Quizá por ello, en el lenguaje popular existen dichos que aluden a lo chino como algo engañoso; así, al momento de establecerse una transacción se advierte que “no se vale pagar a lo chino” y la propia expresión “cuento chino” refiere un embuste, según la Real Academia de la Lengua Española. Con ese título, un periodista conservador, radicado en Estados Unidos, descarga sus frustraciones contra los gobiernos que denomina populistas.

Sin ir muy lejos, está el caso del Barrio Chino, en La Paz, que representa la contracara de dos mercados de expendio de productos importados de calidad supuestamente garantizada: La Uyustus y la Eloy Salmón. Pero el Barrio Chino no es igual a otros del mundo, un pintoresco lugar repleto de restaurantes chinos, sino un sórdido mercado de adquisición de productos de dudosa procedencia.

Todo esto viene a colación a un anuncio recientemente emitido por la Alcaldía de La Paz, cuyas autoridades, sea por su afán de destronar al partido gobernante o sea por una real preocupación por el problema del autotransporte, comunicaron la compra de 61 buses chinos para arrancar el proyecto del La Paz-Bus (La Razón, 18 de diciembre). Esto sin tomar en cuenta que los autos chinos no superan pruebas de seguridad, ni de emisión de contaminantes, lo que querría decir que debido a los costos de mantenimiento, La Paz se convertiría en el laboratorio experimental de una industria que aún no se ha consolidado.
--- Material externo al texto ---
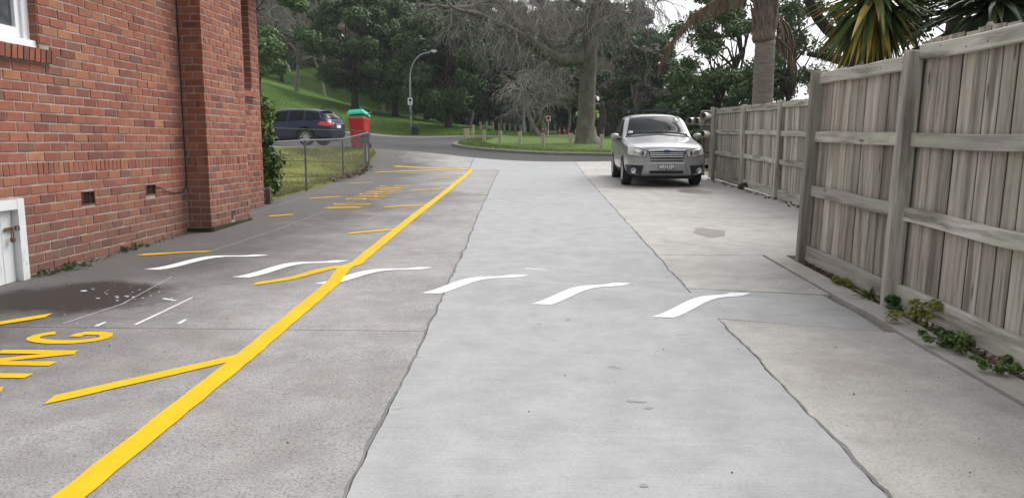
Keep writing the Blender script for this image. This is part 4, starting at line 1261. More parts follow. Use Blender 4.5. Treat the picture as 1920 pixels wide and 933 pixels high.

En cambio, las exitosas experiencias de transporte masivo, como el Expresso Tiradentes, de Brasil; el MIO, de Colombia; el TranSantiago, de Chile; el Metrobus, de México, o el Mi-Bus, de Panamá, se establecieron con más de mil buses nuevos ensamblados en Colombia, de marca Marco Polo, o importados de Suecia, de marca Volvo; estas marcas garantizadas aseguraron de algún modo los altos costos de mantenimiento que supone un proyecto de tal envergadura.

Pero el problema no consiste realmente en defender marcas, por mucho que el discurso de nuestros gobernantes no nos haya llevado a sustraernos de la economía de mercado. El problema radica en los costos que los ciudadanos podrían llegar a pagar por decisiones determinadas más por el afán electoral. Ya tuvimos la penosa experiencia de EMTA, en los años 80, que esa experiencia valga para evitar más cuentos chinos.